I’m very proud to announce the next official release of the Platonic Music Engine: Xenophanes

It has been ten months since the previous release. And even though I didn’t get to all the things I wanted to, there are still some significant changes under the hood.

Tuning

The tuning section of the code received the most attention in this release and there’s still much more to do.

The biggest change was that we now generate our audio frequencies starting from the lowest number and going up. Before we generated one octave of frequencies around the 440 Hz area and then generated all the octaves above in one loop and all the octaves below in another loop. This new method is cleaner, results in less code, and, most importantly, is about twice as fast.

I added the ability to indicate the interval to be divided in terms of cents instead of just the standard interval names. So instead of just “c-12/ED:P8” we can also write “c-12/1200” or any other value of cents. This adds some nice flexibility. Eventually we'll add more interval names as well.

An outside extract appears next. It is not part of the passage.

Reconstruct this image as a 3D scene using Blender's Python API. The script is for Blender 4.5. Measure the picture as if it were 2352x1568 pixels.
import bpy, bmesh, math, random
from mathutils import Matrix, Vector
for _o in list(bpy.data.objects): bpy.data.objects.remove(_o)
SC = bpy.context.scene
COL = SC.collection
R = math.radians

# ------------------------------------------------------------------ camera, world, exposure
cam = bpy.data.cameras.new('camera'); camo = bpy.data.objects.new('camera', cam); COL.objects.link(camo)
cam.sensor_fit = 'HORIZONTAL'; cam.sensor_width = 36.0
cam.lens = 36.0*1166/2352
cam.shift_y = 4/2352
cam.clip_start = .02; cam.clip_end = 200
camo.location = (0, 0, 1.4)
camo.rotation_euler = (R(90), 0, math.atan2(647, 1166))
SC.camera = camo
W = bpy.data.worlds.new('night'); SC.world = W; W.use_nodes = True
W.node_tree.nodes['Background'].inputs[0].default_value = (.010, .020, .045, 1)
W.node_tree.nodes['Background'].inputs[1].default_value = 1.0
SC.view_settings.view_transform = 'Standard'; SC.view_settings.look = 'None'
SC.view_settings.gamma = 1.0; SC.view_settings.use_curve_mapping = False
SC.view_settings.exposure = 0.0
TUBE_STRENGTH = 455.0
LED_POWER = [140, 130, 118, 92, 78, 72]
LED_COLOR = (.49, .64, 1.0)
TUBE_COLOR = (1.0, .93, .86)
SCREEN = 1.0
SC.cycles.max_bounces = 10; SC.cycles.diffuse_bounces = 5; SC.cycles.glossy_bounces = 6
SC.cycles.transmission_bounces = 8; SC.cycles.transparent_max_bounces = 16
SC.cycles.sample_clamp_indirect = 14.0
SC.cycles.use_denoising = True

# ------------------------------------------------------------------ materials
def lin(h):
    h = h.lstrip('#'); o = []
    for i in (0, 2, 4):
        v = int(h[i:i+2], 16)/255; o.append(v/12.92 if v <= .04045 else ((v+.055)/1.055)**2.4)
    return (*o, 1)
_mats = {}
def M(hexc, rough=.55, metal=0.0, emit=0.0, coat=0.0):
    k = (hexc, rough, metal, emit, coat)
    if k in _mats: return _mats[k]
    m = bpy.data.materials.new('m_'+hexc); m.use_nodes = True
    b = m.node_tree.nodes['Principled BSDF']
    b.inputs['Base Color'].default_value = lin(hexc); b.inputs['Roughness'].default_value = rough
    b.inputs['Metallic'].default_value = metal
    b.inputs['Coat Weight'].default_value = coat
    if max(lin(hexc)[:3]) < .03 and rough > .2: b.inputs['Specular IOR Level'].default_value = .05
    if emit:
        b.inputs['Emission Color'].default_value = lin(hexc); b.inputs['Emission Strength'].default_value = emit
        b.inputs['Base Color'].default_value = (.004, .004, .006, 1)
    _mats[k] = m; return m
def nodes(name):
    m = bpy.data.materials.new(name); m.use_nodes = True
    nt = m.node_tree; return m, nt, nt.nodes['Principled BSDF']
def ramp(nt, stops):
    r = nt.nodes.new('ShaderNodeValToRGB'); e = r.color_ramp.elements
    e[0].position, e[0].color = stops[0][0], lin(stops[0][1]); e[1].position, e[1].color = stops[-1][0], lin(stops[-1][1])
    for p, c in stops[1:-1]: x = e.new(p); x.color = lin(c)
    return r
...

Created a function that analyzes your tuning and produces an octave table. Thus something like “c4” will point to pitch value 61 in standard tuning or maybe 84 in some other tuning. These values are calculated for all the standard pitches in all octaves. One big benefit to this is that in our instrument definitions we no longer use frequency values but instead this pitch notation and the PME calculates everything for us.

At the same time as above I finally got the octave ranges to be based on C instead of A.

The PME now also analyzes your tuning comparing it to our Platonic 5-limit Just Intonation reference. Lots of interesting statistics. This can only be seen in the log.

In a move that gets us closer to Scala compatibility, I have moved all the built in tunings and scales into their own files in separate directories. The format is very simple and somewhat similar to Scala’s.

Misc

I expanded the command line options to include just about everything that one could reasonably use.

Improved the logging function by allowing for varargs. This is a Lua thing but basically allows us to pass more information to our log.

Conclusion

Plus lots of bug fixes and smaller features that were added/improved upon that do not warrant mention here. It might not seem like a huge improvement over the previous release but the changes are significant and result in code that is faster and easier to read and manipulate.